Joined: Jan 2010
Posts: 9,779
Likes: 1,747
From: Northern California
Bikes: Cheltenham-Pedersen racer, Boulder F/S Paris-Roubaix, Varsity racer, '52 Christophe, '62 Continental, '92 Merckx, '75 Limongi, '76 Presto, '72 Gitane SC, '71 Schwinn SS, etc.
At the point where I am using DT shifters, the first thing I prefer to do is eliminate any 1-tooth steps in the cassette's gearing.
This makes for fewer shifts and also prevents the severe cross-chaining needed to access lower gears while staying in the big ring.
So this allows for infrequent need of any front shifts.
With a 10-speed mtb cassette, just as with Shimano's latest and largest road cassette (their 11-34t 11s), there are no 1-tooth gear changes.

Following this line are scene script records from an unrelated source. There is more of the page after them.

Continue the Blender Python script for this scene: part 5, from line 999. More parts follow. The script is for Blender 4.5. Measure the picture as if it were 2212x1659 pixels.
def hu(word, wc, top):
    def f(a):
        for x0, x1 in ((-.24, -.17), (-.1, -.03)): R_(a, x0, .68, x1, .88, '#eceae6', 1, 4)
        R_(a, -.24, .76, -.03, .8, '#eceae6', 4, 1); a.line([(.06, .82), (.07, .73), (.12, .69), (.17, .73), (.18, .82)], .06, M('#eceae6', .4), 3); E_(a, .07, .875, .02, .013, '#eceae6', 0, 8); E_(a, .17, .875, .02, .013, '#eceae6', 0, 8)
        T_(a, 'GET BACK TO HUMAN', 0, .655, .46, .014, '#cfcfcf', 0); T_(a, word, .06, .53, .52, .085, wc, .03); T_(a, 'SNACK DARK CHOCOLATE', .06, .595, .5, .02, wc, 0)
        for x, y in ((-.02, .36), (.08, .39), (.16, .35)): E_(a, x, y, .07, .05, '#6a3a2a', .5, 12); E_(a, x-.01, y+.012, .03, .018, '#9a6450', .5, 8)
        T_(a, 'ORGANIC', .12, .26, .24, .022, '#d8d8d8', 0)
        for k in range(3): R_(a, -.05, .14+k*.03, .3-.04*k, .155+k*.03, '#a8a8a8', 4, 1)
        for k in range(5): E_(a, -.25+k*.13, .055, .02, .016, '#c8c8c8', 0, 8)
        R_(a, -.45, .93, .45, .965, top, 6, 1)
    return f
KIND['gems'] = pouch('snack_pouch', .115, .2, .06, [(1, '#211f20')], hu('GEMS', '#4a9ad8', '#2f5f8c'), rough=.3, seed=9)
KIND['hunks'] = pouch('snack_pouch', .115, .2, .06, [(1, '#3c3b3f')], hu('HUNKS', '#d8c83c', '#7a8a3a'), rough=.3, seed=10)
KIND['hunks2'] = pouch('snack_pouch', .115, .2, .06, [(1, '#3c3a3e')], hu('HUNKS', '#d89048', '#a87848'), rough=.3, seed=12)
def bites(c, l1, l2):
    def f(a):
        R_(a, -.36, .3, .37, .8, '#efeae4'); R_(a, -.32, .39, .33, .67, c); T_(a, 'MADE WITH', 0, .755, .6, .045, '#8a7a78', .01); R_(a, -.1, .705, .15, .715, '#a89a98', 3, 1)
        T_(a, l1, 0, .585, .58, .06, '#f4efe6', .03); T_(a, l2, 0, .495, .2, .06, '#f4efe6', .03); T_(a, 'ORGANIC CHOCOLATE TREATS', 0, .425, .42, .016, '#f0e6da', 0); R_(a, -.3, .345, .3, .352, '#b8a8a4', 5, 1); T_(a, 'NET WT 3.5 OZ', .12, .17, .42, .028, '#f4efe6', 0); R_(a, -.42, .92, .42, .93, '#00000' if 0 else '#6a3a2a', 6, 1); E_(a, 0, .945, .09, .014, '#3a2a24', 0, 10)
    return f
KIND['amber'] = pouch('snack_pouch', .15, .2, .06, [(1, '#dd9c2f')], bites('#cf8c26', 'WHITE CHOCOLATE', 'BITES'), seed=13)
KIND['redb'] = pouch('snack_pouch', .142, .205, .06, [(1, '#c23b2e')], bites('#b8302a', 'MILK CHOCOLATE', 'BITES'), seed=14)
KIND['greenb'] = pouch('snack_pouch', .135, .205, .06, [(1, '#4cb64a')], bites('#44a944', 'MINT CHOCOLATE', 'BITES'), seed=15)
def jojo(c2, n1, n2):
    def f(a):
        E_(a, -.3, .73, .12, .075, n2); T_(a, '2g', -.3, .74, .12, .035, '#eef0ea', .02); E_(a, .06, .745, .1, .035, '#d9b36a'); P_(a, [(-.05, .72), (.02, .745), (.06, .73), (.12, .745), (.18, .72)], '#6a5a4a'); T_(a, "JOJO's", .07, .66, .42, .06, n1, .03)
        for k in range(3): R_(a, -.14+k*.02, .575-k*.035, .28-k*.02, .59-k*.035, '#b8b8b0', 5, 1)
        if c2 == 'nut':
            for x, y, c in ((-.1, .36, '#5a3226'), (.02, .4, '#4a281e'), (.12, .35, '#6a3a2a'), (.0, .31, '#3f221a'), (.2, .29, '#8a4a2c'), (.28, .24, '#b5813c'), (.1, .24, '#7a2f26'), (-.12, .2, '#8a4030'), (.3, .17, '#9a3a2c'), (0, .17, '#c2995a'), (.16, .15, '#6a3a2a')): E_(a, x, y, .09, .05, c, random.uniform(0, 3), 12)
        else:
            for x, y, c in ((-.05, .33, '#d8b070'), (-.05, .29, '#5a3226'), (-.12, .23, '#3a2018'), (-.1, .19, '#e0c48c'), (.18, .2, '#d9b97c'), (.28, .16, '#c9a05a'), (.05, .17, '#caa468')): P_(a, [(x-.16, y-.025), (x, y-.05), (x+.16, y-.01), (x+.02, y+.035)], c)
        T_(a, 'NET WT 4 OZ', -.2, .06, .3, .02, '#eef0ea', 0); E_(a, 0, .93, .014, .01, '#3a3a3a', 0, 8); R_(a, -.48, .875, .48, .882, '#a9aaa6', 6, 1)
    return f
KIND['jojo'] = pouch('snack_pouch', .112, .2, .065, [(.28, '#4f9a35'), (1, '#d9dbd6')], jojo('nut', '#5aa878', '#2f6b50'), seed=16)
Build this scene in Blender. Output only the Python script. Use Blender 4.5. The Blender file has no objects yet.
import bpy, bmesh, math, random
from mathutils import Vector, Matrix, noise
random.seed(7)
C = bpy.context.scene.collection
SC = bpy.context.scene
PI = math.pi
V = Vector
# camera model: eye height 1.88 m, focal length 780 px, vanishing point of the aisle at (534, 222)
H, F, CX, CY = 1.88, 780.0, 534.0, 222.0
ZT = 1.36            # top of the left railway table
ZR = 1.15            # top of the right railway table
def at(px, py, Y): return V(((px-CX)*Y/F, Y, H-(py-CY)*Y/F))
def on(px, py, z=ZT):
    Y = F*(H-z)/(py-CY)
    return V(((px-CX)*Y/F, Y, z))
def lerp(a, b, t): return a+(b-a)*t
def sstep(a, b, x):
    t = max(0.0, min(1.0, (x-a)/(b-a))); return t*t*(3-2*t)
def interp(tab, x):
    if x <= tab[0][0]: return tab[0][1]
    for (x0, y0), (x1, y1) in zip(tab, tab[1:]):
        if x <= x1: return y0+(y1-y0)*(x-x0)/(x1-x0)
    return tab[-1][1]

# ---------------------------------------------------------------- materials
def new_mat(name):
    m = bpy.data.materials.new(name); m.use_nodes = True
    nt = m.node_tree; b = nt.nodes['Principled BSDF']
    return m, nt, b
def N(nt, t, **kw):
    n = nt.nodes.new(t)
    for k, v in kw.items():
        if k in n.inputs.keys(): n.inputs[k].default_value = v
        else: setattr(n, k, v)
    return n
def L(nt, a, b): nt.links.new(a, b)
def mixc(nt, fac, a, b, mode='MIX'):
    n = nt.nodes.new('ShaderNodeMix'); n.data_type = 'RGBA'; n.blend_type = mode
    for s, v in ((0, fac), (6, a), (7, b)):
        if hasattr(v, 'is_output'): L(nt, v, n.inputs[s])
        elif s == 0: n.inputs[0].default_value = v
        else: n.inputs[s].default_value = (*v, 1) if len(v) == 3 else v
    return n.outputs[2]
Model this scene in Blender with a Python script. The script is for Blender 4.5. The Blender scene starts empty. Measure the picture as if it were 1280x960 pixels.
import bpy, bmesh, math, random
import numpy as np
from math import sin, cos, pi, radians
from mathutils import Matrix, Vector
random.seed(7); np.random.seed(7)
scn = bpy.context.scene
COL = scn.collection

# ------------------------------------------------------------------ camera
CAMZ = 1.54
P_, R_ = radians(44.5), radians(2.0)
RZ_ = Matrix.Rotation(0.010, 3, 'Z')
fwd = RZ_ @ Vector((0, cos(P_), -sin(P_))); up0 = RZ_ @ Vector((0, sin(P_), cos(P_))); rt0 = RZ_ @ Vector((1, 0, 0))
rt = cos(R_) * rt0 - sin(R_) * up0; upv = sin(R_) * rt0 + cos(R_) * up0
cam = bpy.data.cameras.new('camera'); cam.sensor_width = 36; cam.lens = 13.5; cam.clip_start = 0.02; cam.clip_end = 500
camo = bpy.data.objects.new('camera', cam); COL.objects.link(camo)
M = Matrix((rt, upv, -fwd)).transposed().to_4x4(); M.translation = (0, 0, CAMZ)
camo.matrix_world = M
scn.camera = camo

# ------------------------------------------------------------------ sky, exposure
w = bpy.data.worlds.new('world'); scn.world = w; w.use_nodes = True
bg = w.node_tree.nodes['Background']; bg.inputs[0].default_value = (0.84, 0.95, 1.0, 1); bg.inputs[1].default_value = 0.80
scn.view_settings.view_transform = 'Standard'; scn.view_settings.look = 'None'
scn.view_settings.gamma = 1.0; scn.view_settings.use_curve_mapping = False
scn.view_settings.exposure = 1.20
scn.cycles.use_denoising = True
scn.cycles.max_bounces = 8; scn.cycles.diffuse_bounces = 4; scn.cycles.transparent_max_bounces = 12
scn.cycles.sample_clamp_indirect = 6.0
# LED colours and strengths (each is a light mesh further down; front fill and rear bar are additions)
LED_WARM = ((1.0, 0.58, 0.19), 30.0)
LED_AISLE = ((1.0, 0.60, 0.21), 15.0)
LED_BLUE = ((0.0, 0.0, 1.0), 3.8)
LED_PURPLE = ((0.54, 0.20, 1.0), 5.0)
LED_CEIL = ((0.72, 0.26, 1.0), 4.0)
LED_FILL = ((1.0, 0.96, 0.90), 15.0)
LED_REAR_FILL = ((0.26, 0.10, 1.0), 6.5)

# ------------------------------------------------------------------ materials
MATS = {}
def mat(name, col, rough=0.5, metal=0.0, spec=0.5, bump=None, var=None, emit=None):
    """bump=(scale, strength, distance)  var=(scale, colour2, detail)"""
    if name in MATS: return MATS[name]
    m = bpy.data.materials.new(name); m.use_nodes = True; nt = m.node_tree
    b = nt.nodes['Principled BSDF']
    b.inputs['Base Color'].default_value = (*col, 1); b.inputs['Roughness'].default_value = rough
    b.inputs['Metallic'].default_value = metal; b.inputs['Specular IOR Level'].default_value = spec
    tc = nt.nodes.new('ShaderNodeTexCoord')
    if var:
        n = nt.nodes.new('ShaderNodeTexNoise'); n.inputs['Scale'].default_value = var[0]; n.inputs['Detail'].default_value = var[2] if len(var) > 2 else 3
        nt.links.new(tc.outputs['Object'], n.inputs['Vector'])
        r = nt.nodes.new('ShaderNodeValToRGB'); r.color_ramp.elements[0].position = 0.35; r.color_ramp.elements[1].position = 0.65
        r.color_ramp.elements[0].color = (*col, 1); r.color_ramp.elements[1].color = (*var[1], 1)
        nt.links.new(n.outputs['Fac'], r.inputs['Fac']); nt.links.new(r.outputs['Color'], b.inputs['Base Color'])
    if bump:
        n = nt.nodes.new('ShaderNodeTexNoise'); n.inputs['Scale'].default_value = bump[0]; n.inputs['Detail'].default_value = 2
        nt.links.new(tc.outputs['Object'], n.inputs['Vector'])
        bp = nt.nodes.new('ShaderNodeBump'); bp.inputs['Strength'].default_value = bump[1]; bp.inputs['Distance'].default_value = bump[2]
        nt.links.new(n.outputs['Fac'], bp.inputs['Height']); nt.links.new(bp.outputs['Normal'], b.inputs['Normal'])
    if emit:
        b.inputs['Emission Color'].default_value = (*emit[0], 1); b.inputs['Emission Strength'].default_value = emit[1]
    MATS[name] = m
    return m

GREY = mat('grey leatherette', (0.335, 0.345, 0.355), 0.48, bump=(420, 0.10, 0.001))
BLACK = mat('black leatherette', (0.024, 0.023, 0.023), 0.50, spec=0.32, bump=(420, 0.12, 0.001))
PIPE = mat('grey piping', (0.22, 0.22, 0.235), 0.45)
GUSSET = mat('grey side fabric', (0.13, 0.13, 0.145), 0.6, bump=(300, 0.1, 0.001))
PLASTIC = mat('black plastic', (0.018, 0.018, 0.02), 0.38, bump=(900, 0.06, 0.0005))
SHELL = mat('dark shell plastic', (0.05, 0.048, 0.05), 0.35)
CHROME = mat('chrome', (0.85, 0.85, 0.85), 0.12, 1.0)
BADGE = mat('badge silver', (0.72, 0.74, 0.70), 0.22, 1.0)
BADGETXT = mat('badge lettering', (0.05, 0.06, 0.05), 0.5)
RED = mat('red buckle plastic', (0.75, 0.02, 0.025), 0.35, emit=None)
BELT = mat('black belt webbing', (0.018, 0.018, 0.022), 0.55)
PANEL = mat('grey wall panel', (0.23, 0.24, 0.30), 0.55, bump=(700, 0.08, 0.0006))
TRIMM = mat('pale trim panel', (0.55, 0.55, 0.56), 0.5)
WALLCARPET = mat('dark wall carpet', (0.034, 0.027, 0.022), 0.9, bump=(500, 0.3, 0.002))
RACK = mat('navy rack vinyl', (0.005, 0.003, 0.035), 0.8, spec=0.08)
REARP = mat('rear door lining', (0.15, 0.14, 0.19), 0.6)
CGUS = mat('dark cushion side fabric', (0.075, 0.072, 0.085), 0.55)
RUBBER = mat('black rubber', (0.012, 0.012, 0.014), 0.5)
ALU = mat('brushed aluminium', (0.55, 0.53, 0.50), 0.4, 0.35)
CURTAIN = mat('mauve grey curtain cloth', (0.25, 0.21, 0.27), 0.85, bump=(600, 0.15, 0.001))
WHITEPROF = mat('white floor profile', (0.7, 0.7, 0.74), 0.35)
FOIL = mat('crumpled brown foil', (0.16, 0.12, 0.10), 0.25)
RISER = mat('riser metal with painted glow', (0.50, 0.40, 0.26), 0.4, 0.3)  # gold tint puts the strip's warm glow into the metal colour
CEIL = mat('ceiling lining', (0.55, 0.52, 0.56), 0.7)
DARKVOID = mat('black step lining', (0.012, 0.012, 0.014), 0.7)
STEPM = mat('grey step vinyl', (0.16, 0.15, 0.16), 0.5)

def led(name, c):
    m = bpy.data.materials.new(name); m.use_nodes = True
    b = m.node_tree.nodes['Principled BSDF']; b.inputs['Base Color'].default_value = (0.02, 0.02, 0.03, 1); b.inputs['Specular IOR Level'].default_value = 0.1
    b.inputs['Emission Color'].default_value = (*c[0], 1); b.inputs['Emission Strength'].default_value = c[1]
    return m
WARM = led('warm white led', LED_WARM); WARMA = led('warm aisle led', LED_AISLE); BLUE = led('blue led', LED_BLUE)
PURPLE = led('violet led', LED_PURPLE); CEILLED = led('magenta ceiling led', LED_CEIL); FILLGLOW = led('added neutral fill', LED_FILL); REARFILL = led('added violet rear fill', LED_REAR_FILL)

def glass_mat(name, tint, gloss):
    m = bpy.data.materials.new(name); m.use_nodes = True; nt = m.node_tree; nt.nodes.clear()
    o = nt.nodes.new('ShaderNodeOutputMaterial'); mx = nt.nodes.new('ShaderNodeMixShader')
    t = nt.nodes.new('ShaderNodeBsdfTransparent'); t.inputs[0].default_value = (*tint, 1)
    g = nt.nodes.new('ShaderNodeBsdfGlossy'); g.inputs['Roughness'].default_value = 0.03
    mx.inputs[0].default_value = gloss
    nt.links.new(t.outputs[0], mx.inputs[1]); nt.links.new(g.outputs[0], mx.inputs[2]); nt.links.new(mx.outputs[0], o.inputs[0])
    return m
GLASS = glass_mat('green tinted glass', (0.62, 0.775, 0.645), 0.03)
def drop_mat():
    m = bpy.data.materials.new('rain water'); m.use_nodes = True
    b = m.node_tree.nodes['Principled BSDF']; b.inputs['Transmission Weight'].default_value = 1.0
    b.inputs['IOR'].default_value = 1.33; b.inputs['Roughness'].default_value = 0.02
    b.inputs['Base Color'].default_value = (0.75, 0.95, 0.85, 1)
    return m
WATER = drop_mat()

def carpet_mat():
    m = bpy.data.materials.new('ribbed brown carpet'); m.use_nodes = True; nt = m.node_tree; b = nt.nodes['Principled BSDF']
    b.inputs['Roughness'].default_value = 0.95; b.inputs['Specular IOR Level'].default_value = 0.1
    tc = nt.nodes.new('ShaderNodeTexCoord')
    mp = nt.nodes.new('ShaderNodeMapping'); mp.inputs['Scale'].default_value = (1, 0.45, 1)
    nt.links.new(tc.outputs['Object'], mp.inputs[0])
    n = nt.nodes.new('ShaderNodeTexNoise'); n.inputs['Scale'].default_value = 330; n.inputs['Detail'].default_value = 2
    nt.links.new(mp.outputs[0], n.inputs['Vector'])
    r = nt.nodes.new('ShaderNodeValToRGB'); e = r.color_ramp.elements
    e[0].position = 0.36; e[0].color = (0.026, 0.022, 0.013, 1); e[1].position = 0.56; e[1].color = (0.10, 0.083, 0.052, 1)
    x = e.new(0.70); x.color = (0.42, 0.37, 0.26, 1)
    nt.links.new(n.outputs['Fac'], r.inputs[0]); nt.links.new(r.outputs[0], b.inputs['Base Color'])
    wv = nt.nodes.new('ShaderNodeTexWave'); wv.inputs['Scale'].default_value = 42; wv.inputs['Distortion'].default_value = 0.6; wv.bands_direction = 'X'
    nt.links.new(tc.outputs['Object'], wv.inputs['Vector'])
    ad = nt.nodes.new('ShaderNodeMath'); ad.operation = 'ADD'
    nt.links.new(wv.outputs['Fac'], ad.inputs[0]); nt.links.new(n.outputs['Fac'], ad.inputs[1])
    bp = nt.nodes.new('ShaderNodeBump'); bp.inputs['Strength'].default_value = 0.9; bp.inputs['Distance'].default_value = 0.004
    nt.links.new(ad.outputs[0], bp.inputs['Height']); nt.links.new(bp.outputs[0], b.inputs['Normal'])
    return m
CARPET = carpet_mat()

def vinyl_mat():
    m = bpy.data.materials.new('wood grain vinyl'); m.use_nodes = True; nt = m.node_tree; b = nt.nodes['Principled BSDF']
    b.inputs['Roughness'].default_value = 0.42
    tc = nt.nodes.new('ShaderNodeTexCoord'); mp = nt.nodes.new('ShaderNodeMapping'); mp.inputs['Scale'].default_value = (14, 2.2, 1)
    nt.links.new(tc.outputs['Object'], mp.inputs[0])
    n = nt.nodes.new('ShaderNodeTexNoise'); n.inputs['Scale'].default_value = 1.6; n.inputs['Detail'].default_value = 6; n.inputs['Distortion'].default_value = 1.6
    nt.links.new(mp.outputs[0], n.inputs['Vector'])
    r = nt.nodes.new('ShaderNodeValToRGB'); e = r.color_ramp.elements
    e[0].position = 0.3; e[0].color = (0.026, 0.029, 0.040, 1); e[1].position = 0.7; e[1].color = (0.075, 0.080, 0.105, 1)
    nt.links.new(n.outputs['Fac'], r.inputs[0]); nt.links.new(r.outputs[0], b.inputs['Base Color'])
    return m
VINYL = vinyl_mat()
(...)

And with such a large range of ratios, it would make sense to just toss away the 11t cog from any 10s cassette so it might fit on a 7s freehub and 126mm axle spacing if that happens to be part of the existing bike's configuration.
I ride old bikes with DT or stem/headset-mounted levers and really haven't noticed much of a performance liability (even in sporting use) from use of cog ratios as widely spaced as 13-15-17-20-24t for the 1st four positions of a 5, 6 or 7-speed freewheel. But with 9 or 10 cogs this ratio spacing can easily get you up to a 34 or 36t low gear, with the small ring then reserved only for bail-outs. BTW, the 10-speed levers will index a large 10s cassette using any 9-speed Shimano MTB derailer.
Last edited by dddd; 02-09-19 at 02:19 PM.